単純に映像としても美しく見応えがありました。
以下の2点が気になりました。
1、菊池凛子
彼女の主要作3本「バベル」「スカイクロラ」「ノルウェイの森」を観て3本ともミスキャストで彼女のために失敗作になっていることを指摘したい。バベルもノルウェイの森も監督は最初は断ったにも関わらず凛子の方から強引に売り込んだ経緯があるが、バベルでは尼僧的な精神的裏付けを求められたのに単なる突っ張り高校生の域を超えられなかったし、押井守監督のアニメ「スカイクロラ」でも同様な裏付けを求められたが、単なる絶叫的演技で表面異常なようで裏ずけがゼロと云う、昔の黒沢明監督の壮絶な大失敗作ドストエフスキー原作「白痴」の原節子と同じ、日本の女優にはキリスト教の神の観念の表現は伝統的に背景が無いために土台無理である。日本の作家がこのテーマを扱うと中島監督の「嫌われ松子の生涯」黒沢明監督の「白痴」、是枝監督の「風船人形」のように神の存在証明に躍起になって訳の分らないものになる。キリスト教の伝統のある西欧のロベール・ブレッソンの「田舎司祭の日記」フレッド・ジンネマン監督の「尼僧物語」、最近では「ダウト」など、神は存在すると云う時点からスタートするスッキリした作品とは大違いである。小説家も芥川龍之介、太宰治、三島由紀夫など皆その壁に跳ね返された。果たして村上春樹は?。この問題は、例えば、「愛を読む人」のケイト・ウェンスレットのセックスを単なるセックス・シーンでは無く愛の精神的表現に昇華させた演技が参考になるだろう。日本では神の領域に関わる作品よりは社会派と呼ばれるジャンル、黒沢作品なら「野良犬」「酔いどれ天使」、木下慶介なら「24の瞳」、その他「キューポラのある町」、「攻殻機動隊」や「沈まぬ太陽」などの方が成功する。
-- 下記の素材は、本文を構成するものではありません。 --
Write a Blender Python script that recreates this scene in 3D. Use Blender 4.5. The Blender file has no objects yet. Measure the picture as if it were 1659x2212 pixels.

2番目は、もう原作の映画化はアナクロニズムでは?、である。映画は既に3Dに踏み込んだ。3Dの意味は電子産業家電のTV、携帯、ゲームの全てを巻き込む3Dデスプレイによるオール3Dデータ化の流れである。世の中流通データが3D化されたら2Dは存在できない排他的な世界であり、2Dと3Dとが共存できるような世界では無い。つまり1時期原作の映画化等文芸と映画の境界がボヤケた所でツール主体の映画、画像表現が新しい自己主張を再開した時期に、時代の流れに後ろ向きの原作物でもないだろうと云う点である。